Thanks for the bulletin link Joe. It answers a question I’d put to Rohloff AG in Germany, who ignored it. I’d asked if the Rohloff supplied 2.9mm Neck spokes were Sapim (or DT). I believe these Rohloff spokes are available in the length I need but I better check that out so I can attach that Flange Support sooner, on an ideal wheel, instead of the thing I’m riding around on.

Now here’s something very interesting from Paul Moir, the Australian Rohloff Distributor re Lacing, in which he says that the best Rohloff Lacing is not even 2 cross overs but 1, and a link to the Facebook page where he has diagrams. I’ve asked him to confirm that this is best and asked why but am yet to hear back. Apparently it freaked people out – but it the physics supports this as the ideal, I want it.

WHEEL LACING PATTERNS

As explained, the more often a spoke crosses, the force from the rim will be directed into the flange further outward thus having less direct influence on flange stability. The greater angle created however will cause the spoke to enter the rim at a more obtuse angle. Rims are drilled to permit a certain amount of nipple movement so that the route from spoke to nipple remains as straight as possible. If the spoke entry angle is too obtuse, spokes will kink at the nipple join and this kink will lead to premature spoke failure. The situation is made worse when using hubs with a large spoke P.C.D. such as the Rohloff Speedhub and worse still when using modern rims with eyelets – where eyelets are reduced in diameter below 4.4mm (to save vital steel weight) so that the nipple has even less space to angle itself in the direction of the spoke.
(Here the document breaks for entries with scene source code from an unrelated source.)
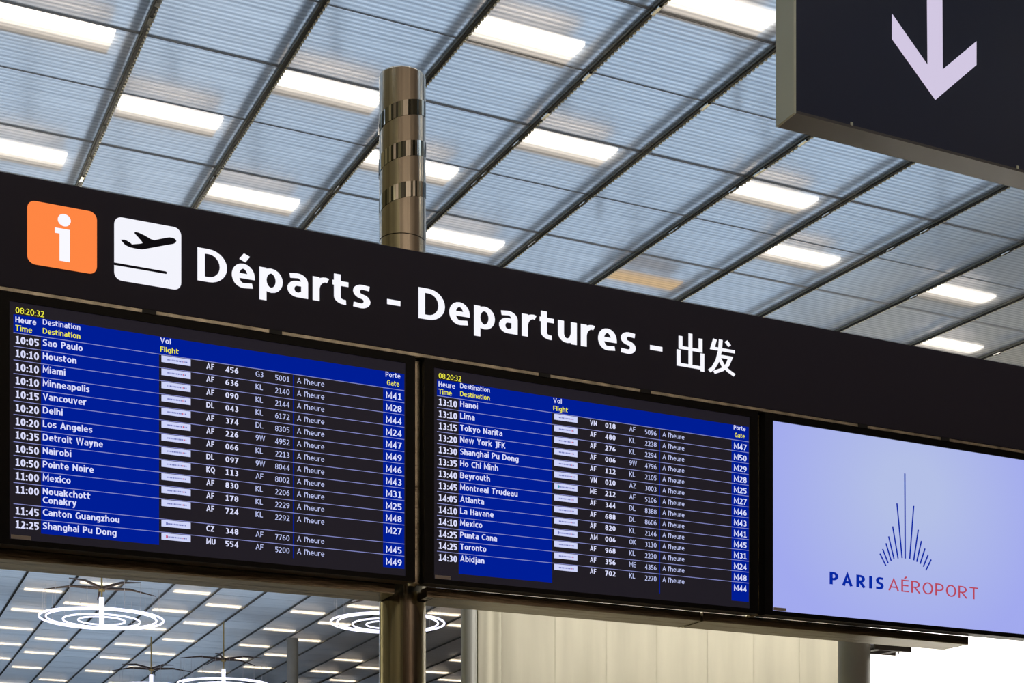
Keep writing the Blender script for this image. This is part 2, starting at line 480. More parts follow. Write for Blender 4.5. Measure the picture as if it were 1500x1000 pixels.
def stroke(mb, pts, w, m, tf):
    closed = len(pts) > 3 and math.dist(pts[0], pts[-1]) < 1e-6
    P = [pts[0]]
    for p in pts[1:]:
        if math.dist(p, P[-1]) > 1e-5: P.append(p)
    if closed: P = P[:-1]
    n = len(P); L = []; R = []
    for i in range(n):
        a = P[i - 1] if (closed or i > 0) else None
        c = P[(i + 1) % n] if (closed or i < n - 1) else None
        p = P[i]
        def nrm(u, v):
            d = (v[0] - u[0], v[1] - u[1]); l = math.hypot(*d); return (-d[1] / l, d[0] / l)
        if a is None: nn = nrm(p, c); k = 1
        elif c is None: nn = nrm(a, p); k = 1
        else:
            n1 = nrm(a, p); n2 = nrm(p, c)
            s = (n1[0] + n2[0], n1[1] + n2[1]); l = math.hypot(*s)
            if l < .35:
                nn = n2; k = 1
            else:
                nn = (s[0] / l, s[1] / l); k = min(2.6, 1 / max(.3, nn[0] * n1[0] + nn[1] * n1[1]))
        L.append((p[0] + nn[0] * w / 2 * k, p[1] + nn[1] * w * .4 * k))
        R.append((p[0] - nn[0] * w / 2 * k, p[1] - nn[1] * w * .4 * k))
    for i in range(n if closed else n - 1):
        j = (i + 1) % n
        mb.face([tf(*R[i]), tf(*R[j]), tf(*L[j]), tf(*L[i])], m)


def text_width(t, w, gap):
    return sum(glyph(c, w)[0] + gap for c in t) - gap


def text(mb, t, x0, z0, cap, m, w=.2, width=None, sx=1.0, y=-.0006, gap=.11, shear=0.0, right=None):
    """Draw t with its left edge at x0 and baseline z0 (local x / z, facing -y)."""
    tw = text_width(t, w, gap)
    if width: sx = width / (tw * cap)
    if right is not None: x0 = right - tw * cap * sx
    cx = 0.0
    for c in t:
        W, st, dots = glyph(c, w)
        tf = lambda u, v, cx=cx: (x0 + (cx + u) * cap * sx, y, z0 + v * cap)
        for s in st:
            stroke(mb, s, w, m, tf)
        for (u, v, r) in dots:
            mb.face([tf(u + r * math.cos(a * PI / 5), v + r * math.sin(a * PI / 5)) for a in range(10)], m)
        cx += W + gap


# ------------------------------------------------------------------ the two directions of the hall
RA, RB = .907, .421                      # sign direction (right and away)
RZ = math.atan2(RB, RA)
W0 = Vector((-1.4334, 4.26, 0))          # where the sign's face meets the left edge of the view


def s_of(px): return 10.1 * px / (5550 - px)
def Y_of(s): return 4.26 + RB * s
def z_of(px, py): return CAMZ + (HY - py) / F * Y_of(s_of(px))


P0 = Vector((-1.983, 8.51))              # origin of the ceiling grid
PW = .838                                # panel width between two rails
SL = .0441                               # slope of the ceiling near the sign


def zc(b):
    k = [(-22, 4.868), (-3, 4.868), (14.2, 5.626), (36, 5.27)]
    for (a, za), (c, zb) in zip(k, k[1:]):
        if b <= c: return CAMZ + za + (zb - za) * (b - a) / (c - a)
    return CAMZ + 5.27


def gp(a, b):
    """Plan position of ceiling grid coordinates (metres along the panels, metres along the rails)."""
    return Vector((P0.x + a * RA - b * RB, P0.y + a * RB + b * RA))


A0, A1, B0, B1 = -9 * PW, 33 * PW, -22.0, 36.0

# ------------------------------------------------------------------ structure
fl = MB(); fl.box(A0 - 1, A1 + 1, B0 - 1, B1 + 1, -.2, 0, M['floor'])
o = fl.build('floor', kind='structure', label='pale stone floor of the departures hall'); o.location = (P0.x, P0.y, 0); o.rotation_euler = (0, 0, RZ)
for nm, x0, x1, y0, y1, m in (('wall_left', A0 - .3, A0, B0, B1, 'wallbeige'), ('wall_right', A1, A1 + .3, B0, B1, 'wallbeige'),
                              ('wall_front', A0, A1, B1, B1 + .3, 'wallbrown'), ('wall_back', A0, A1, B0 - .3, B0, 'wallbrown')):
    q = MB(); q.box(x0, x1, y0, y1, 0, 7.6, M[m])
    o = q.build(nm, kind='structure'); o.location = (P0.x, P0.y, 0); o.rotation_euler = (0, 0, RZ)

# ceiling: rails, panels, joints
ceil = thing('ceiling', None, None, (P0.x, P0.y, 0), RZ, kind='structure')
ceil['label'] = 'luminous ceiling of translucent ribbed panels between dark rails'
JB = .40; JP = .785
pm = MB(); pm.box(.018, PW - .020, .0015, JP - .0015, 0, .008, M['panel'])
pmesh = pm.mesh('ceiling_panel')
NEAR_I = range(-3, 13); NEAR_K = range(-4, 6)
for i in NEAR_I:
    for k in NEAR_K:
        b = JB + k * JP
        o = obj('ceiling_panel', pmesh, ceil, (i * PW, b, zc(b)))
        o.rotation_euler = (math.atan(SL), 0, 0)
pf = MB()
k0 = int((B0 - JB) / JP); k1 = int((B1 - JB) / JP)
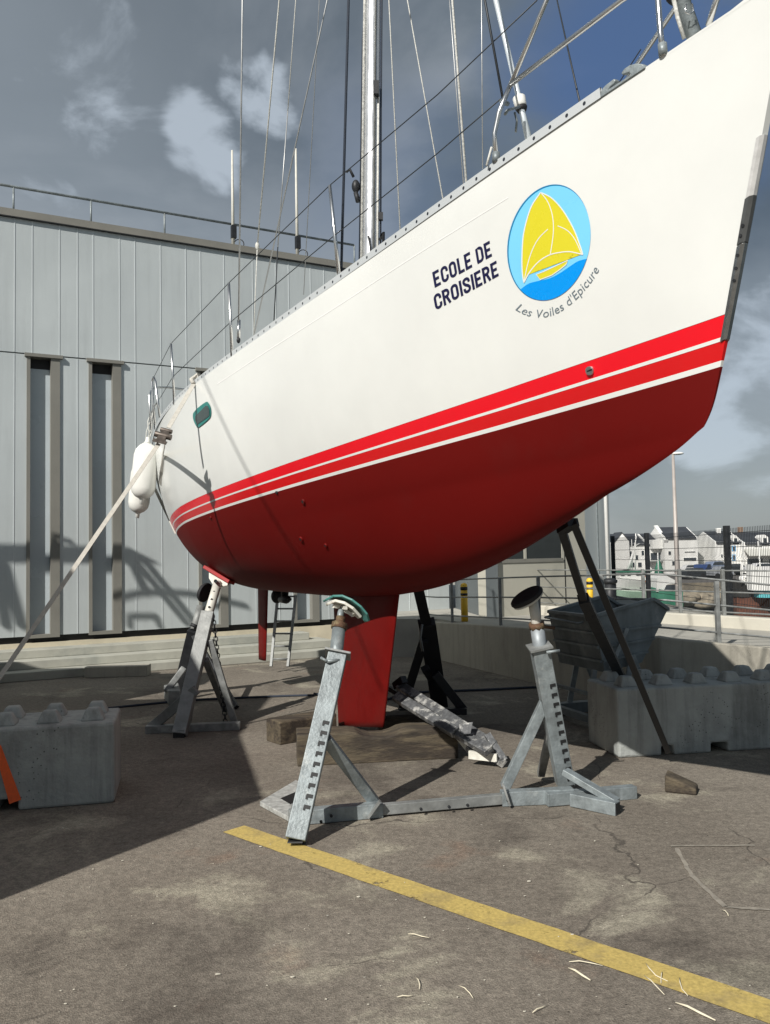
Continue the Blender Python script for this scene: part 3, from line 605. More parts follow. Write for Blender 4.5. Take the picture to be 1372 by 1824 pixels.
# keel, rudder: swept foils
def foil(name, rt, rb, th, parent, m=M_anti, n=18, rows=14, xf=lambda P: P):
    """rt, rb: (leading x, trailing x, z) at root and tip"""
    mb = MB(); vs = []
    for k in range(rows+1):
        t = k/rows; le, te, zl, zt_ = [rt[i]+(rb[i]-rt[i])*t for i in range(4)]; e = 1-.25*max(0, (t-.93)/.07)**2
        for i in range(2*n):
            q = math.pi*i/n; c = (1-math.cos(q))/2 if i <= n else (1-math.cos(2*math.pi-q))/2
            y = th*e*2.6*(.2969*math.sqrt(c)-.126*c-.3516*c*c+.2843*c**3-.1015*c**4)*(1 if i < n else -1)*(1.9-.9*t if name == 'keel' and t < .0 else 1)
            vs.append(xf(BW((le+(te-le)*c, y, zl+(zt_-zl)*c))))
    w = 2*n; mb.add(vs, [(k*w+i, k*w+(i+1) % w, (k+1)*w+(i+1) % w, (k+1)*w+i) for k in range(rows) for i in range(w)], True)
    mb.f += [tuple(rows*w+i for i in range(w))]; mb.sm += [False]; return mb.build(name, m, parent)
foil('keel', (5.18, 3.55, -.40, -.40), (4.62, 3.5, -1.67, -1.80), .155, boat, rows=24)
foil('rudder', (1.22, .72, -.33, -.28), (.93, .58, -1.34, -1.34), .075, boat)
# saildrive propeller
mb = MB(); c = BW((1.75, 0, -.58)); mb.tube([BW((1.95, 0, -.33)), BW((1.9, 0, -.6))], [.06, .035], 10); mb.tube([BW((2.1, 0, -.6)), BW((1.95, 0, -.6)), BW((1.72, 0, -.6))], [.02, .05, .035], 12); dr = mb.build('saildrive', M_dark, boat)
mb = MB()
mb.ball(BW((1.5, -.02, -.56)), .07, .05, .085, 14, 8)
mb.build('propeller', M_dark, dr)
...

The ideal spoke lacing pattern for the Rohloff Speedhub wheel is actually 1-cross, although our customers would not accept this when the Speedhub was first introduced. Hence our recommendation remains a 2-cross lacing pattern for wheels of 26 inch diameter and larger (see image link below showing the spoke entry angle for a 1-cross Speedhub wheel laid over that for a typical 3-cross derailleur wheel).